Queste ultime, tendenzialmente, sono state fatte coincidere con quelle distribuibili. Tra i pochi interventi giurisprudenziali in materia, si ricorda la sentenza n. 1361/2011 della Cassazione, secondo la quale dalla delibera cha autorizza l’acquisto di azioni proprie può essere considerata anche la riserva da sovrapprezzo azioni in presenza delle condizioni di distribuibilità di cui all’art. 2431 c.c. (raggiungimento di un minimo, analogamente a quanto disposto, dall’art. 2430 c.c., per la riserva legale).
Il Tribunale di Catanzaro, ora, sottolinea come l’art. 2357 comma 1 c.c. utilizzi il concetto di distribuibilità con riferimento soltanto agli utili e non anche alle riserve.
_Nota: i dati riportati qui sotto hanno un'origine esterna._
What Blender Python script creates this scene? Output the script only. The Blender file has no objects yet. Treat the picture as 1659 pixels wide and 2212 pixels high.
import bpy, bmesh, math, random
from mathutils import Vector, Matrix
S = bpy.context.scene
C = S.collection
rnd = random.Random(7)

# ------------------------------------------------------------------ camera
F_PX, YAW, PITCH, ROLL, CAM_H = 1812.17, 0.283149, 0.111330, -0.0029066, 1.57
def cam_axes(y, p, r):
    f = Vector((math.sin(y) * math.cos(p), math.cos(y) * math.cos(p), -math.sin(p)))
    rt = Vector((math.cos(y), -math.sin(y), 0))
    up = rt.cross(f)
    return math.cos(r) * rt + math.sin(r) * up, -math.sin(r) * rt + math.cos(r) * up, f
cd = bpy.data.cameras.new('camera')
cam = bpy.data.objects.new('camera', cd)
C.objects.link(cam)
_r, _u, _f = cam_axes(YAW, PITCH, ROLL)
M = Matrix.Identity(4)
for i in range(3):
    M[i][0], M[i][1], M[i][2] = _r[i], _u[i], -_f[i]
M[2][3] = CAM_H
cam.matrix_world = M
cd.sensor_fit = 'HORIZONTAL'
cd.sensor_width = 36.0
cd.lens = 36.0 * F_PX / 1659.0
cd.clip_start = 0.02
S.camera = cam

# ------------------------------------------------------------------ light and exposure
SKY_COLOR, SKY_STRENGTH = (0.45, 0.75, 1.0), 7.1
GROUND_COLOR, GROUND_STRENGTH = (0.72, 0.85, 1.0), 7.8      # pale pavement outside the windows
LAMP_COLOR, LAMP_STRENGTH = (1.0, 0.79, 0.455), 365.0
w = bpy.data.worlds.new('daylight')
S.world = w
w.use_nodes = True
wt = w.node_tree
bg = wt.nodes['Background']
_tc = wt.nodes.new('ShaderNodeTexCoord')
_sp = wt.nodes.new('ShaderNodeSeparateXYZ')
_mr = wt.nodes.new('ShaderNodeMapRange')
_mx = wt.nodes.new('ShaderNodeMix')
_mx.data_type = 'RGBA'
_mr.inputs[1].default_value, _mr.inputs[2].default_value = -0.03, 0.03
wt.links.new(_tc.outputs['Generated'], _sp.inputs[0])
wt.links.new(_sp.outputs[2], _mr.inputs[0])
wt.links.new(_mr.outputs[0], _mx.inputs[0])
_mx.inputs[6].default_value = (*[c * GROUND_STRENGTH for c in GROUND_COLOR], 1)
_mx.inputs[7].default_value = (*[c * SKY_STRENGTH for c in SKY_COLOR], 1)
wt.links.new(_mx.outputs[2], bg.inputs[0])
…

Gli utili distribuibili sono quelli non soggetti a vincoli di destinazione legali o statutari, o non destinati alla reintegrazione di riserve legali e statutarie o alla remunerazione dei promotori o dei soci fondatori.
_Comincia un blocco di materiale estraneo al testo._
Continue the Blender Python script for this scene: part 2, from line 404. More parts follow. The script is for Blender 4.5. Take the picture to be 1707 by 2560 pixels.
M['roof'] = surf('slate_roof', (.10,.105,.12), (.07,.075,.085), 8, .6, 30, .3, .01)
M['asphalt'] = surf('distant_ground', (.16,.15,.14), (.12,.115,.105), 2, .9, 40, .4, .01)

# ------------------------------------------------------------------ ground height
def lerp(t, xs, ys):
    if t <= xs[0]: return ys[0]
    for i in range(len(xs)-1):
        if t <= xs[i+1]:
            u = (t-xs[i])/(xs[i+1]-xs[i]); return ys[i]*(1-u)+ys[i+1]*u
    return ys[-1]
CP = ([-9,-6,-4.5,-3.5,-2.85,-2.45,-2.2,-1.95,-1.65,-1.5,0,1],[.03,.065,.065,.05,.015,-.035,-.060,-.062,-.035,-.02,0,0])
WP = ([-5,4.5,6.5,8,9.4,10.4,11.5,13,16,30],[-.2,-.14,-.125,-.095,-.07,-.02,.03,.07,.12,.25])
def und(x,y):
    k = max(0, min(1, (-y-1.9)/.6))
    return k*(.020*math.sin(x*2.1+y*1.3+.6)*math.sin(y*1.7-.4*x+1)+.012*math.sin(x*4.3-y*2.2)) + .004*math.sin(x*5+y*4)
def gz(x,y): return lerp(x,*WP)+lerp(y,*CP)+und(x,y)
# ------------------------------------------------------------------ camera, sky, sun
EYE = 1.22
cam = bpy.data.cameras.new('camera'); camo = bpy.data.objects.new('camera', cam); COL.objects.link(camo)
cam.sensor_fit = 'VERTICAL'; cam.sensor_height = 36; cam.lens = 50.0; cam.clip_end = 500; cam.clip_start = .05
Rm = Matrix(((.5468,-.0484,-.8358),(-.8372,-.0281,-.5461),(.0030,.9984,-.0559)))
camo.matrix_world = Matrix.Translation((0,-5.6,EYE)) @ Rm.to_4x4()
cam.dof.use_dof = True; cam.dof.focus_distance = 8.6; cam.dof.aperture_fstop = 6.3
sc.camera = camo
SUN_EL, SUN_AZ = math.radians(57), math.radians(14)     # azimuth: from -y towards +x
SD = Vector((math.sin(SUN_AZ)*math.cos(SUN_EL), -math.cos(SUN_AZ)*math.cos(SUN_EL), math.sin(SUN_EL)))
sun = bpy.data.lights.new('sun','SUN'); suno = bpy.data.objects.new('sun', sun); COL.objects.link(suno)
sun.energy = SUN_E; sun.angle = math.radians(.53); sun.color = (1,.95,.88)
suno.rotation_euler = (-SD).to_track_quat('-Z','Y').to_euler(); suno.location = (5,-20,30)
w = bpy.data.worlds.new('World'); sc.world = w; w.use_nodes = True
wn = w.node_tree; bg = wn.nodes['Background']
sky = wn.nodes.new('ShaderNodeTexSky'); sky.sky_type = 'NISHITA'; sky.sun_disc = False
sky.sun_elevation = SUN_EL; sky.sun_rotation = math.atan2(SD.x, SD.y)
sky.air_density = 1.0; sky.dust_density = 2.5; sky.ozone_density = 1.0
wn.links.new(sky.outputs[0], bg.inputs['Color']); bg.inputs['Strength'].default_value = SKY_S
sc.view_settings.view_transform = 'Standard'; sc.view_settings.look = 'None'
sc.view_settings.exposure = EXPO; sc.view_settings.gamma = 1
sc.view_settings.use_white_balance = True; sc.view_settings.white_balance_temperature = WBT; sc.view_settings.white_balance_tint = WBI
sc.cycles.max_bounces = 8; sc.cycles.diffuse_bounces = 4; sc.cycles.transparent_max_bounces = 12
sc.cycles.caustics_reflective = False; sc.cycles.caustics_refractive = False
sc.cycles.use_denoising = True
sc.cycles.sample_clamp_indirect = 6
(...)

Quanto alle riserve, alla luce delle indicazioni fornite dal documento FNC del 15 gennaio 2017, si sottolinea come la nozione di “disponibile” vada tenuta distinta da quella di “distribuibile” in base al criterio della possibilità di utilizzazione delle medesime. Le riserve “disponibili” possono essere utilizzate, tra l’altro, per l’aumento gratuito del capitale sociale, il rimborso della partecipazione in caso di recesso del socio, la copertura delle perdite (dell’esercizio e/o di esercizi precedenti) e, appunto, per la distribuzione ai soci.
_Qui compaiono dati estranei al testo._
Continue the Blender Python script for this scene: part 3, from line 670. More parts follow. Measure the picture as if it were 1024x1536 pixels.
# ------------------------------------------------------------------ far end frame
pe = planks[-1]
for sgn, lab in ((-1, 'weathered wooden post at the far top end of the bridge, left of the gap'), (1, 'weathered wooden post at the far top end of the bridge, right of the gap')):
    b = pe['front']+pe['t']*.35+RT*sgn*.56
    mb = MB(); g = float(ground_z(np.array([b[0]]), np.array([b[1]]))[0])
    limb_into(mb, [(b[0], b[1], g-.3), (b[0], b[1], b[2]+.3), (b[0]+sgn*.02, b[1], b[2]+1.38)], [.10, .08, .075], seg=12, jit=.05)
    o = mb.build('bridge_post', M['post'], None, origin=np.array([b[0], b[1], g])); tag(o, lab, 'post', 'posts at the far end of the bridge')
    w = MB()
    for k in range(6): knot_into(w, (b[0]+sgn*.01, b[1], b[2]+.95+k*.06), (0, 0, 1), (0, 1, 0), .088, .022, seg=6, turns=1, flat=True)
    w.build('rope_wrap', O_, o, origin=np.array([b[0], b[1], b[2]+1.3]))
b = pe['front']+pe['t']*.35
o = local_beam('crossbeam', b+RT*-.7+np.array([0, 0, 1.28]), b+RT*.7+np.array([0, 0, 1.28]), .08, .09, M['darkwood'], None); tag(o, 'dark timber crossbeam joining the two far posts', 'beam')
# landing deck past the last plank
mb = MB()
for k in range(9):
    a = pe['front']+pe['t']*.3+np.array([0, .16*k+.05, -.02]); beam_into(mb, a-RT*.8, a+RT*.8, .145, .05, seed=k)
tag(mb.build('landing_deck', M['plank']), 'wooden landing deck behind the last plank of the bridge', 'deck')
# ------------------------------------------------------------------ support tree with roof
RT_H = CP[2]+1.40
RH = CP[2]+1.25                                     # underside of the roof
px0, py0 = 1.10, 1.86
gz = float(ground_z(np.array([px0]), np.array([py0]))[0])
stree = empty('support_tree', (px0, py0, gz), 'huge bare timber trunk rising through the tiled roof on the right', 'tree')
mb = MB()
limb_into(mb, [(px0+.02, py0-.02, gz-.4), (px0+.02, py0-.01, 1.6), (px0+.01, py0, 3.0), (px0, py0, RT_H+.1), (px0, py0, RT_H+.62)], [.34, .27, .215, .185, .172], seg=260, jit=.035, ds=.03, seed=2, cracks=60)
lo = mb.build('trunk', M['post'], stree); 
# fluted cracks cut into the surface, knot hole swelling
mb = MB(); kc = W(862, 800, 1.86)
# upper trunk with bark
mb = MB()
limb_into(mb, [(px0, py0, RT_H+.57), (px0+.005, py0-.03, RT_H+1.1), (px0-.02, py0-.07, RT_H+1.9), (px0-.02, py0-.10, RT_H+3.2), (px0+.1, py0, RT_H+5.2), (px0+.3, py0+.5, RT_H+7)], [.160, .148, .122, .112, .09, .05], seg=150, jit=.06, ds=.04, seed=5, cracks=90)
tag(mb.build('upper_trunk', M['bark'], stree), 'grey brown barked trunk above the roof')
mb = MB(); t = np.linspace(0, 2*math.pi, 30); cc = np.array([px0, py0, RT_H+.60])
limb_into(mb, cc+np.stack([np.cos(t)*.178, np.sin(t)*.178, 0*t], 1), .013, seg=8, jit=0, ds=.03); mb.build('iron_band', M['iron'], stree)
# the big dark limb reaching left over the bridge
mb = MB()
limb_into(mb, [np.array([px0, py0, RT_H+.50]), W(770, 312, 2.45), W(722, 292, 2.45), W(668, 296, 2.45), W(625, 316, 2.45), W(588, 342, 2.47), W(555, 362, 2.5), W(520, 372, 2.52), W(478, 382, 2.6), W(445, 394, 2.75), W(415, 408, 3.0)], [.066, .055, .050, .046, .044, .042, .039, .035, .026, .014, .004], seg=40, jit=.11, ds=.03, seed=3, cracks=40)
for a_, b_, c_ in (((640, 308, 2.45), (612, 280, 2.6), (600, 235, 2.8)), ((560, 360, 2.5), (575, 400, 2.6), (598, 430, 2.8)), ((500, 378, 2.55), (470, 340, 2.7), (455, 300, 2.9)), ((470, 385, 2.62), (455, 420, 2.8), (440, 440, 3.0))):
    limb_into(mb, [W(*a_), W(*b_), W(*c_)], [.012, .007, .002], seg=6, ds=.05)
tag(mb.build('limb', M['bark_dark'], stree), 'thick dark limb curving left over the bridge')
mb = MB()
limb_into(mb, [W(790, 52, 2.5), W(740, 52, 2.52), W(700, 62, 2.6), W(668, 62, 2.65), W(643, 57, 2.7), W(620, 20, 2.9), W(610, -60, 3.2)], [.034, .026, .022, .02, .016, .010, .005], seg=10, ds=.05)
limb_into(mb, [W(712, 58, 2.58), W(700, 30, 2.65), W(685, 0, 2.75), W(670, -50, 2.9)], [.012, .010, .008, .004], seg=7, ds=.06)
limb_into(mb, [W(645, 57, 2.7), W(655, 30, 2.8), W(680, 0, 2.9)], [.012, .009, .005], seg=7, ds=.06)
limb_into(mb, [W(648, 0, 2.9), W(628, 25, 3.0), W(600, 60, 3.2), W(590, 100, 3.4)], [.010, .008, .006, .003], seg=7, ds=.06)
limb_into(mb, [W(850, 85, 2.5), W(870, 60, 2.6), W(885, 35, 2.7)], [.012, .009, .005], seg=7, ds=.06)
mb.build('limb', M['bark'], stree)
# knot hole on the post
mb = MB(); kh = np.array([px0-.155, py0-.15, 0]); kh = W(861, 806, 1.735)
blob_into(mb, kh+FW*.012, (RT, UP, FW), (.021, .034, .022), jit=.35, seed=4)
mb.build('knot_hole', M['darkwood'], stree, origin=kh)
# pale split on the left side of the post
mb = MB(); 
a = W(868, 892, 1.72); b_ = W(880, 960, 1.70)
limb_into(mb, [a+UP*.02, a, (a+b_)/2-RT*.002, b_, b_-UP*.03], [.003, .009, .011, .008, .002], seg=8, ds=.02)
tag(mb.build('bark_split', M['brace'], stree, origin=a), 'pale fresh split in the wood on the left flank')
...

La distribuzione, in pratica, rappresenta solo uno dei possibili utilizzi della riserva disponibile, essendo in un rapporto di species a genus rispetto alla disponibilità. Le riserve disponibili possono, pertanto, distinguersi in riserve distribuibili o non distribuibili, mentre le riserve indisponibili sono, in quanto tali, non distribuibili. L’indistribuibilità della riserva scaturisce da un divieto imposto dalla legge o dallo statuto. Divieto che impone di non assegnare ai soci i valori corrispondenti alle riserve iscritte in bilancio, ma destinati a rimanere nel patrimonio netto; ciò al fine di rendere tali valori disponibili per altri scopi. L’acquisto di azioni proprie può avvenire solo impiegando quella porzione del patrimonio netto che indica le risorse in eccesso, senza che si possa attingere a capitale o a riserve indisponibili.
Come precisato dalla citata sentenza della Suprema Corte (Cass. n. 1361/2011), infatti, la ratio dell’art. 2357 c.c. è quella di tutelare il capitale sociale per impedire che l’acquisto delle azioni proprie della società mascheri un’indebita restituzione dei conferimenti ai soci (come potrebbe accadere se fosse a tal fine impiegata una parte del capitale sociale formato da detti conferimenti) o che siano intaccate riserve non utilizzabili in quanto destinate (per legge o per statuto) a preservare la solidità patrimoniale dell’ente o, comunque, a scopi diversi. Ciò che occorre, perciò, è, in primo luogo, che le riserve da utilizzare per l’acquisto delle azioni effettivamente esistano e, in secondo luogo, che siano legittimamente adoperabili a questo fine, prendendo in considerazione anche le riserve disponibili seppure non distribuibili.
Peraltro, la formulazione dell’art. 2357-ter comma 3 c.c. vigente all’epoca dei fatti imponeva, a fronte dell’acquisto di azioni proprie, la costituzione e il mantenimento di una riserva pari all’importo delle azioni proprie iscritto all’attivo del bilancio indisponibile finché le azioni non fossero state trasferite o annullate, con la conseguenza che nessuna variazione sostanziale si verificava sulla consistenza del patrimonio netto.